793.94/1974: Telegram
The Secretary of State to the Minister in China (Johnson)
361. Your 697, October 4, 8 a.m. Please reply to Acting Minister for Foreign Affairs substantially as follows:
“I have the honor to acknowledge the receipt of your telegram of October 3 informing me that the Chinese Government has requested the diplomatic representatives in this country of those powers that are members of the Council of the League to send individual representatives to Manchuria to collect information on the progress of evacuation and all relative circumstances for the information of the Council, and requesting that, in view of the fact that the United States is one of the signatories of the Treaty for the Renunciation of War signed at Paris in 1928, the United States take immediate steps to be likewise represented.

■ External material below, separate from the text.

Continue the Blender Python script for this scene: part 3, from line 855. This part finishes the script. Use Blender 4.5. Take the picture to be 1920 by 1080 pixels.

I am instructed, in reply, to state that the American Government has noted with gratification the action, to which the Chinese Government refers, of the Council of the League of Nations, on which Council both the Chinese and the Japanese Governments are represented, [Page 116] as expressed in the Resolution unanimously adopted by the Council on September 30; that it has noted the undertakings therein set forth of the various governments represented and of the Council itself, including the provision for the gathering and supplying of information by the Chinese and the Japanese Governments. With regard to the Chinese Government’s request that the American Government send representatives to collect information, the American Government is happy to be able to state that it has already taken steps to supplement the efforts which have been made by its representatives in the Far East to keep it currently informed with regard to developments in this situation. Among these steps, it has recently issued instructions for the sending of two of its officers on duty at other points in the Far East to South Manchuria, to travel in that region, to observe, and to report to their Government on the facts as they find them; and, on October 3, before receipt of the Chinese Government’s request, it had instructed the American Minister to China to inform the Chinese Government of its action in that sense. Its instruction has, as your Excellency knows, been carried out.
The American Government had thus anticipated the Chinese Government’s request and it is confident that the Chinese Government will regard this action on its part as another evidence of its desire to make its due, contribution in the common effort which is being made to ensure reliance on peaceful methods for the settling of this dispute which is clearly a matter of concern to the whole world”.